Beware that unaligned registers can happen through multiple mechanisms:
addrmap top {
reg my_reg {
regwidth = 32;
field {} f;
};
// Can be unaligned directly
my_reg r1 @ 0x1; // <-- offset not a multiple of 4
// Stride can cause misalignment
my_reg r2[4] @ 0x10 += 0x6; // <-- stride not a multiple of 4
// parent blocks could be misaligned
regfile {
my_reg r1 @ 0x0;
my_reg r2 @ 0x4;
} rf @ 0x102; // <-- offset not aligned
};
See the resulting absolute addresses as shown by PeakRDL’s dump command:
$ peakrdl dump example.rdl --unroll
0x001-0x004: top.r1
0x010-0x013: top.r2[0]
0x016-0x019: top.r2[1]
0x01c-0x01f: top.r2[2]
0x022-0x025: top.r2[3]
0x102-0x105: top.rf.r1
0x106-0x109: top.rf.r2
References to out-of-scope signals#
It is legal SystemRDL to reference signals that are instantiated in a parent namespace. This includes the root namespace.
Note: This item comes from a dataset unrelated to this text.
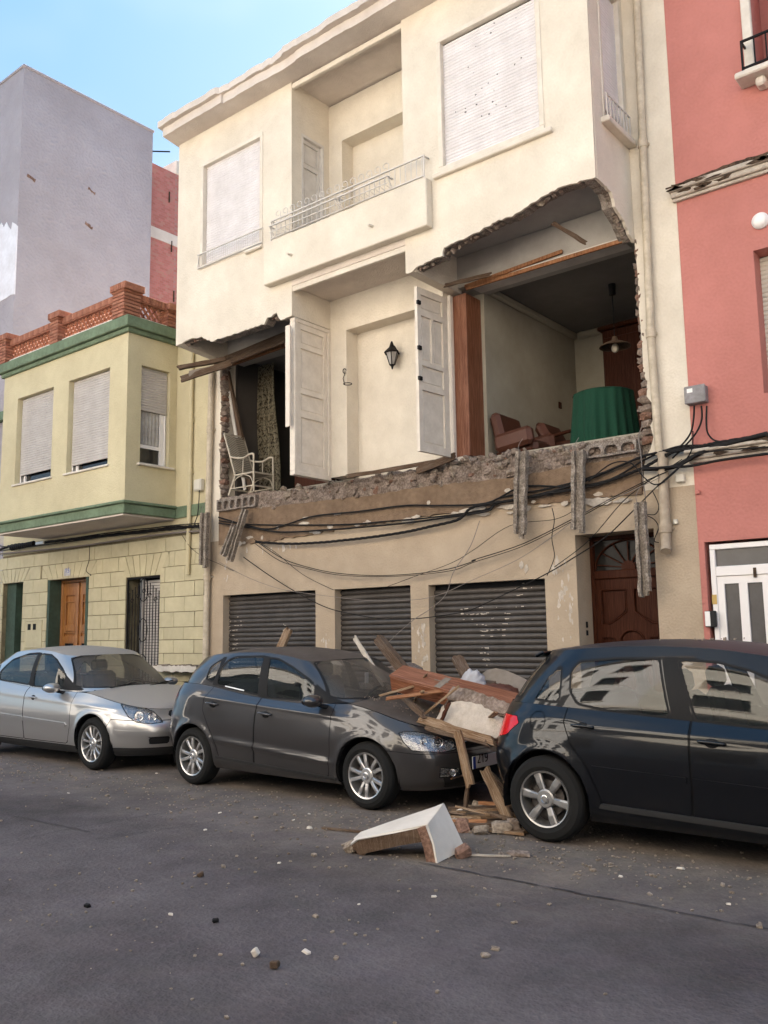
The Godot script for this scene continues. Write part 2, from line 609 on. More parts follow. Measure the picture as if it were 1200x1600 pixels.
	M.clear_lens.albedo_color.a = 0.08
	M.glass = mat(0.012, 0.016, 0.015, 0.02)
	M.glass.transparency = BaseMaterial3D.TRANSPARENCY_ALPHA
	M.glass.albedo_color.a = 0.45
	M.glass_clear = mat(0.02, 0.026, 0.024, 0.02)
	M.glass_clear.transparency = BaseMaterial3D.TRANSPARENCY_ALPHA
	M.glass_clear.albedo_color.a = 0.3
	M.glass_dusty = mat(0.078, 0.07, 0.06, 0.3)
	M.glass_dusty.transparency = BaseMaterial3D.TRANSPARENCY_ALPHA
	M.glass_dusty.albedo_color.a = 0.62
	for k in [M.tyre, M.trim, M.plastic, M.black, M.seat, M.asphalt, M.iron, M.cable, M.wood_dark, M.fan_glass]:
		dull(k)
	M.plate_white = mat(0.7, 0.7, 0.7, 0.4)
	M.plate_blue = mat(0.01, 0.04, 0.35, 0.4)


func dull(m: StandardMaterial3D) -> void:
	m.metallic_specular = 0.2


func paint(r: float, g: float, b: float, metal: float, rough: float, coat := true, tex: Texture2D = null) -> StandardMaterial3D:
	var m := mat(r, g, b, rough, tex, 1.2, null, 0, metal, false)
	m.metallic_specular = 0.25
	if coat:
		m.clearcoat_enabled = true
		m.clearcoat = 1.0
		m.clearcoat_roughness = 0.04
	return m


func _ready() -> void:
	# ---------------- camera
	var cam := Camera3D.new()
	cam.name = "camera"
	add_child(cam)
	cam.position = V(0, 1.57, 0)
	cam.rotation_degrees = V(7.8755, 39.044, -0.878)
	cam.fov = 59.83
	cam.near = 0.05
	cam.far = 200.0
	cam.current = true
	# ---------------- sky, sun, exposure
	var env := Environment.new()
	env.background_mode = Environment.BG_SKY
	env.tonemap_mode = Environment.TONE_MAPPER_LINEAR
	env.tonemap_exposure = 6.05
	env.background_energy_multiplier = 0.37
	env.sdfgi_enabled = true
	env.ssao_enabled = true
	env.ssil_enabled = true
	var sky := Sky.new()
	var sm := PanoramaSkyMaterial.new()
	sm.panorama = sky_panorama()
	sky.sky_material = sm
	env.sky = sky
	var we := WorldEnvironment.new()
	we.name = "world_environment"
	we.environment = env
	add_child(we)
	var sun := DirectionalLight3D.new()
	sun.name = "sun"
	add_child(sun)
	sun.look_at_from_position(SUN * 50.0, Vector3())
	sun.light_energy = 1.6
	sun.light_color = Color(1.0, 0.965, 0.92)
	sun.light_angular_distance = 0.5
	sun.shadow_enabled = true
	# ---------------- the place
	make_materials()
	ground()
	cream_house()
	yellow_house()
	other_houses()
	opposite_side()
	cars()
	furnishings()
	wires()
	debris()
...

Depending on how you implement your exporter, these may pose a special case since such a signal would not be encountered if iterating descendants of the top-level addrmap.
signal my_signal[8];
addrmap top {
reg {
field {
sw = rw;
} my_field[8] = my_signal;
} r1;
};
External Components#
In SystemRDL, components such as regfile and reg can optionally be
declared as external. The addrmap and mem components are always
considered external.
The interpretation of what an “external” component means may influence how your exporter operates. For example in PeakRDL-regblock, external components will not be implemented within the register file, and instead infer an external access port for the user to connect. In other cases like the PeakRDL-html documentation generator, whether something is internal or external is irrelevant.
If the concept of internal/external component is theoretically relevant in your exporter but not supported, it is good practice to validate the user’s input and warn if it is encountered.
Beware of msb0 mode#
A seldom-used, but possible mode described in SystemRDL (section 10.7) is msb0 mode.
In some cases, this may imply a bitswap operation on register fields. The
RegNode.is_msb0_order property provides and easy way to detect ths condition.